RIPE is the public forum where RIPE NCC policies and procedures are set;
they describe how the RIR allocates and assigns internet numbers.

RIPE NCC policies and procedures are *extremely* careful not to prescribe
any inter-domain routing practises and go out of their way to stress that
operators have the authority about that.

RIPE also makes general recommendations, which have nothing to do with the 
RIPE NCC. The "golden networks" recommendations are in this category.
They are also just that: recommendations.


-----------


Some opinions:

The goals of the RIPE recommendations are laudable: Make dampening
work predictably by aligning parameters.
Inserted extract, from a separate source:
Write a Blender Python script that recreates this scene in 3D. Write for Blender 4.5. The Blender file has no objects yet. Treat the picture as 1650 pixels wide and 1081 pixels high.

They reflect a general 
belief in "think globally, act locally" which still permeates 
RIPE discussions.

However, this is not likely to work because:

	- operators have the sole authority about routing
	- different local goals
	- different capabilities of infrastructure 
	- different capabilities of staff (design and operation)
	- sheer ignorance

(Yes, I tend to be a bit more cynical these days 
than the average RIPE attender.)

I doubt if a survey such as Rodney tries to perform will yield
any useful results because responses will not be universal nor
evenly distributed. 

------

More personal opinions:

If there is a significant number of operators that want to base any of
their decisions on what services are behind specific addresses, this
cannot be solved by static documents but must be solved by a registry. 
I would design this as a voluntary registry which operators may use in
any which way they want if they choose to.  The *art* in the design of
such a registry would be defining the classes of services and agreeing
on how to verify that an address houses a service of a given class 
for some classes such as DNS root and TLD servers. 

OTOH for DNS root and TLD servers, determining their addresses is
trivial using the DNS itself and the containing prefixes can be found
from current BGP tables and/or BGP archives such as the RIS.  
So the case for such a registry for DNS servers alone is highly questionable.